##### Provided data #####
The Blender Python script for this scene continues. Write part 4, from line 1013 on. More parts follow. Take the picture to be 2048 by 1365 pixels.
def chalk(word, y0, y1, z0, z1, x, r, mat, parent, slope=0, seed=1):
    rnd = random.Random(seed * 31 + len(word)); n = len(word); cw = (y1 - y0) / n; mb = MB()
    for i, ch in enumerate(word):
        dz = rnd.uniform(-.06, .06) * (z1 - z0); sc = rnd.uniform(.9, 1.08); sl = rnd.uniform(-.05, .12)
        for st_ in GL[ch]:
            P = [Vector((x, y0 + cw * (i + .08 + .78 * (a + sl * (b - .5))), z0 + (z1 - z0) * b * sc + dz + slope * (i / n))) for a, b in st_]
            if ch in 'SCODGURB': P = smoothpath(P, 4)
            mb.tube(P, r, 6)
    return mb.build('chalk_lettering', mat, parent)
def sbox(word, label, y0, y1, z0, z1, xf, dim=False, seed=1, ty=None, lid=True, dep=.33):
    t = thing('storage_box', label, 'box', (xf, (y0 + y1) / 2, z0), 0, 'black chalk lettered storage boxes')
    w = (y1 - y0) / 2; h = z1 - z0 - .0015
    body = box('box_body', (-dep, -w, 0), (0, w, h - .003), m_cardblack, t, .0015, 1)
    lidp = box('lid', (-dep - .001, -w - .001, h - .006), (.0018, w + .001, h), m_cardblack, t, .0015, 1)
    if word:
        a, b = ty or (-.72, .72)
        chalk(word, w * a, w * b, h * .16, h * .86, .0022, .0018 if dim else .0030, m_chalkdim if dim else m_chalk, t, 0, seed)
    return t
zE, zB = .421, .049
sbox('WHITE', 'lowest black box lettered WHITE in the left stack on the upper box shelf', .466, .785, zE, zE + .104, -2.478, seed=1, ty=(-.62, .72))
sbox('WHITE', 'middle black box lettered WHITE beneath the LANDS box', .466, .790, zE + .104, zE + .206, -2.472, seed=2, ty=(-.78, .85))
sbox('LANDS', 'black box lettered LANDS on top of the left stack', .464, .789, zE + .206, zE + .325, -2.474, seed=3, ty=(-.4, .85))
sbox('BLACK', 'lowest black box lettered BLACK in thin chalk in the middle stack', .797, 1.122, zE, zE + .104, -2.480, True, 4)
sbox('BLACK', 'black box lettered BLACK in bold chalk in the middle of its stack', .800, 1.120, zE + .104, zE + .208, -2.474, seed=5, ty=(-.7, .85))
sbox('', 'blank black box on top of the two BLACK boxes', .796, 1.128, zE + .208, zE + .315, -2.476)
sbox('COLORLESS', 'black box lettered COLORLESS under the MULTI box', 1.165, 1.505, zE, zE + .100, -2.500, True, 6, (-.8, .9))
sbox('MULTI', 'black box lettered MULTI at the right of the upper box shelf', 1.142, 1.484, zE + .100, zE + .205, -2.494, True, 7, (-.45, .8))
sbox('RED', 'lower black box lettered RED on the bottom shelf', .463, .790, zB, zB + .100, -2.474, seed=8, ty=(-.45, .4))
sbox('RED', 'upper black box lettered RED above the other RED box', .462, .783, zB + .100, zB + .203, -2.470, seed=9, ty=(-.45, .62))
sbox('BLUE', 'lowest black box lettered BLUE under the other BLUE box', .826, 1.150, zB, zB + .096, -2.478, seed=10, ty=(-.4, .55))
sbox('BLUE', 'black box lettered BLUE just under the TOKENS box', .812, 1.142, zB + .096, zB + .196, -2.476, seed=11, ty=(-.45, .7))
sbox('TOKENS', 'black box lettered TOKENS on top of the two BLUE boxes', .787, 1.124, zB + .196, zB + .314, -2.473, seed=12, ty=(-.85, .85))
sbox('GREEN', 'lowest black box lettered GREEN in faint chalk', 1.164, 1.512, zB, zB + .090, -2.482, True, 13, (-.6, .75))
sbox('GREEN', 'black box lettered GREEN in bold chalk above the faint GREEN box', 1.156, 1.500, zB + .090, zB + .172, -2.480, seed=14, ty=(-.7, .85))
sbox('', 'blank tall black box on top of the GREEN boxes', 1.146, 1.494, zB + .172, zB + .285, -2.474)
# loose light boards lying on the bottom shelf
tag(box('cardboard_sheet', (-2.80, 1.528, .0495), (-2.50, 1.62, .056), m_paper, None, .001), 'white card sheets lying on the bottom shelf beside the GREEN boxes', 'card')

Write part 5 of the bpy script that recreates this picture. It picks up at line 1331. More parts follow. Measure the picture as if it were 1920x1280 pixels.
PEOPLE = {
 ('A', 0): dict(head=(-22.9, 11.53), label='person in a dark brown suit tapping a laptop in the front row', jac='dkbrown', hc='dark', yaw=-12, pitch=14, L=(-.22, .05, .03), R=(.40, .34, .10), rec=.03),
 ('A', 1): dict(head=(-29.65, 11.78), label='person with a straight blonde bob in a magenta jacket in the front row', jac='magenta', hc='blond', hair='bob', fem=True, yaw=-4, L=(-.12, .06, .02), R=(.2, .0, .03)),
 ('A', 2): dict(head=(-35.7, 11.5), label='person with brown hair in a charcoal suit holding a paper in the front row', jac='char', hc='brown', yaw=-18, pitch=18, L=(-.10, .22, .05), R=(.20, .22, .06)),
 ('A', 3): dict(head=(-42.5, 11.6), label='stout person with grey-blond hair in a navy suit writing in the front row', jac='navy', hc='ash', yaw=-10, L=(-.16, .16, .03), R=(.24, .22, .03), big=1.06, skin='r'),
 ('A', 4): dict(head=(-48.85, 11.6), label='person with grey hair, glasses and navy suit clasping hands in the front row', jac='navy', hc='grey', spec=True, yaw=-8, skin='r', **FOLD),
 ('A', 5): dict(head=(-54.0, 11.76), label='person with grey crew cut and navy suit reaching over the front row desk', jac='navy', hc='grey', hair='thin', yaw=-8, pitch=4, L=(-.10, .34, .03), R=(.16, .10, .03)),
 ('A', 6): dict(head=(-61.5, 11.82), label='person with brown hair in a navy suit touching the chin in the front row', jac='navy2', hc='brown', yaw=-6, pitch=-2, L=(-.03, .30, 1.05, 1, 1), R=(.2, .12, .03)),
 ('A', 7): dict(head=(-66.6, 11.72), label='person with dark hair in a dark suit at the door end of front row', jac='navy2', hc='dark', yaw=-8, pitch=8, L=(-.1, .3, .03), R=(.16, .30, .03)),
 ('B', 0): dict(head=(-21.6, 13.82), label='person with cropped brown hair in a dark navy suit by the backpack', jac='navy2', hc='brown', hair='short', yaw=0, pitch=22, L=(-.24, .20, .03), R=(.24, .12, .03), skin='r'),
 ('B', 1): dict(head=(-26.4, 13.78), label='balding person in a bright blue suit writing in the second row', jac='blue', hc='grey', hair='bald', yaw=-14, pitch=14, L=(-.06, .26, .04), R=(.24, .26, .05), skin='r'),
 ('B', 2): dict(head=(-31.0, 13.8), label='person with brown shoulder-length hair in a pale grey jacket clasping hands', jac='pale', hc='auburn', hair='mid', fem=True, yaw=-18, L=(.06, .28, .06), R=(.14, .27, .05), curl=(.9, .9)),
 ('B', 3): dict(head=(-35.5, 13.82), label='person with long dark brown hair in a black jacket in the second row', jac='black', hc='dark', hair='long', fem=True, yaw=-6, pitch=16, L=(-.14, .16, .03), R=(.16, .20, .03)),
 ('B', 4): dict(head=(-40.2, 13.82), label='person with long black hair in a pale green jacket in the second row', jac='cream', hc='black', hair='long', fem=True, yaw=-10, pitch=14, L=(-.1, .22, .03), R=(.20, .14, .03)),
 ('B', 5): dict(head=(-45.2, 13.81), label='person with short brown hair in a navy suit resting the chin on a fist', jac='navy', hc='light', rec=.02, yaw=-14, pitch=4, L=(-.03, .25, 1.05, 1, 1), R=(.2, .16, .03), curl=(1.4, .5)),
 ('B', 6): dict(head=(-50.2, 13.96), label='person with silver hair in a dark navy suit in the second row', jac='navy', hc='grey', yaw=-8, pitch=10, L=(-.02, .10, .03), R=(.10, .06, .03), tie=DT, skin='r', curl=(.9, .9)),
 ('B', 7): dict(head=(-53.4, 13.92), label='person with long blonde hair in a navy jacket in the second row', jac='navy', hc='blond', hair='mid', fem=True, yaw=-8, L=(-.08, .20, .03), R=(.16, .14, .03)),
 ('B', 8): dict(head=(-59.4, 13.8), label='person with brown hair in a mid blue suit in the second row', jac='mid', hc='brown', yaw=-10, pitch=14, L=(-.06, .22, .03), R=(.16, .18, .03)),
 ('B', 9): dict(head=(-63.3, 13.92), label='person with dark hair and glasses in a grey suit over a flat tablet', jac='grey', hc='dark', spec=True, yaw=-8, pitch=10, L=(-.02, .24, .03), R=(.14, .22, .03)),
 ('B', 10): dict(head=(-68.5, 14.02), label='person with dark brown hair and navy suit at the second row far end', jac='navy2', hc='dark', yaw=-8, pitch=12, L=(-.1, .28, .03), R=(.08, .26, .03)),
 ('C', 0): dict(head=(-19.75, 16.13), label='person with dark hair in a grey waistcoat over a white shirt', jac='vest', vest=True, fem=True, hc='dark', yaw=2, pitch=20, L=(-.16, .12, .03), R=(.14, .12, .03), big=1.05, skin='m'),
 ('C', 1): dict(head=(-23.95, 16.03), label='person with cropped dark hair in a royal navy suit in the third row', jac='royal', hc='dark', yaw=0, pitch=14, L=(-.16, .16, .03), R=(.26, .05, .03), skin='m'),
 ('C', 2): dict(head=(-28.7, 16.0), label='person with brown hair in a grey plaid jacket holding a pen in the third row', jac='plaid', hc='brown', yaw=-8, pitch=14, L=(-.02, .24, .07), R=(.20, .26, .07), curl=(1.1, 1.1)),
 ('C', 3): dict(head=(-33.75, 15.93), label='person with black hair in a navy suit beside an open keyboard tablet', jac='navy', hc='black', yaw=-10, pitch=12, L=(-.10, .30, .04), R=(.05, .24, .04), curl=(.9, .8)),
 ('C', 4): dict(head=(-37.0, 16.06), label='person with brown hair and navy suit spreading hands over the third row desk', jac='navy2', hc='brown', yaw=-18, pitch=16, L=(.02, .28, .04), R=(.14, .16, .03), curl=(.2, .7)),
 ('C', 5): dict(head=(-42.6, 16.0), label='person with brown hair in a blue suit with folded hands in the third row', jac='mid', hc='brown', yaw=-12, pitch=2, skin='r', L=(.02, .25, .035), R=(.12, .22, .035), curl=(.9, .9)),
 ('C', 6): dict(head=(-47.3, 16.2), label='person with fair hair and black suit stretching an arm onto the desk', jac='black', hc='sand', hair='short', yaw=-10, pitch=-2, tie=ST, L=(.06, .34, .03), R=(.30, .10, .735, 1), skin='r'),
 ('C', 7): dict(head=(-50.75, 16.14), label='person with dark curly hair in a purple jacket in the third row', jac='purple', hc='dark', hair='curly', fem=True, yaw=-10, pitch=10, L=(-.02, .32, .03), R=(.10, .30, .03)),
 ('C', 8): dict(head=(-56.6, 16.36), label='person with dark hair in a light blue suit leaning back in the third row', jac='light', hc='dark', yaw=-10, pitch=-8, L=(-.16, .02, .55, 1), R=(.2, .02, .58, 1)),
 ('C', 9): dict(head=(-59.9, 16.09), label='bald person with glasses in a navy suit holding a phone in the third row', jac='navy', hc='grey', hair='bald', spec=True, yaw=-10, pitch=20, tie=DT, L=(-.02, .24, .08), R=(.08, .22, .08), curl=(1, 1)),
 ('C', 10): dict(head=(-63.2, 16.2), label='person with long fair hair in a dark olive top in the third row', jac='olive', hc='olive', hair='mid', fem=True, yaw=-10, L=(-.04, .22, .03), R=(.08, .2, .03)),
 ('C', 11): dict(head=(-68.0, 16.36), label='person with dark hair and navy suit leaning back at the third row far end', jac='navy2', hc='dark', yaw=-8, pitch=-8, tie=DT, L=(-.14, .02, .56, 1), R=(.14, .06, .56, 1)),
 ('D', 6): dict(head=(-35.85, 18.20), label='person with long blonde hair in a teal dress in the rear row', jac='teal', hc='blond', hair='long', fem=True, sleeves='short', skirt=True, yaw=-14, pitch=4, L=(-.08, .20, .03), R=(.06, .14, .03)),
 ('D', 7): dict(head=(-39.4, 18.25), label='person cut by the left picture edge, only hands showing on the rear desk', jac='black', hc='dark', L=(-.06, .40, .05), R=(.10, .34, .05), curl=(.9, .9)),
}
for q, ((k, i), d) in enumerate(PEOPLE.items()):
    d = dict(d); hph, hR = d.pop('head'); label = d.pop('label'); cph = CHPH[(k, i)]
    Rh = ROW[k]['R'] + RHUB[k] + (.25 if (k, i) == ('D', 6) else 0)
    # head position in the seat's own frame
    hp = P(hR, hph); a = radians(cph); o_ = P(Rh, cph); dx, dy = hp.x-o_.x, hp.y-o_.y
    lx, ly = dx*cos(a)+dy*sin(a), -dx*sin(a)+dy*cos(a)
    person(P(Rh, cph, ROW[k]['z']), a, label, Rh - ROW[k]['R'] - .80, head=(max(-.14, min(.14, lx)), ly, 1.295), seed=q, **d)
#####
** What to work on **
Gather every line from the listing above in which the word "this" appears.

** Task response **
The Blender Python script for this scene continues. Write part 4, from line 1013 on. More parts follow. Take the picture to be 2048 by 1365 pixels.
Write part 5 of the bpy script that recreates this picture. It picks up at line 1331. More parts follow. Measure the picture as if it were 1920x1280 pixels.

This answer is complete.